From my librarian’s perspective, we are all in this together as part of the ecosystem. Libraries have space constraints and declining circulation, but we don’t want university presses to suffer as a result of us buying fewer books from them. The current situation doesn’t seem sustainable. Demand Driven Acquisitions is perhaps not sustainable either for libraries or publishers. What would be the best way for university presses to set themselves up with a model that ensures payment, no matter whether books are read by a hundred people, or by one person?

Books are not an anachronism, and we need to support them just as much as ever. But library and university administrators are NOT supporting them, yet faculty still need to publish them, and researchers still need to access them.

Some questions for a librarian

1. Why do you care about University Presses?

2. Do you have the same concerns for commercial presses?

I did not say books are an anachronism but possibly university presses are as is the requirement for a book to get tenure.

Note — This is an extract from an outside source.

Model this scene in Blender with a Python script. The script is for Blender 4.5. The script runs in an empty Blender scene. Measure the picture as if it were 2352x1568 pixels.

We came up with a plan for presses and libraries in the CIC (Big Ten plus Chicago) to do OA monograph publishing jointly way back in 1996. The history of this project and its later mplemntation in the Office of Digital Scholarly Publishing at Penn State Press (where I was director) is provided in my lead article in the April issue of the Journal of Scholarly Publishing. The Green OA verson of this article is accessible here: https://scholarsphere.psu.edu/files/x346dv41v

$1 million will not give you 40 books unless you already have infrastructure in place to support the OA initiative. Only looking at incremental costs is financially illiterate. OA monographs are MUCH more expensive than this thread claims. Palgrave et al get buy with their bargain basement prices because they do bargain basement publishing on top of preexisting infrastructure.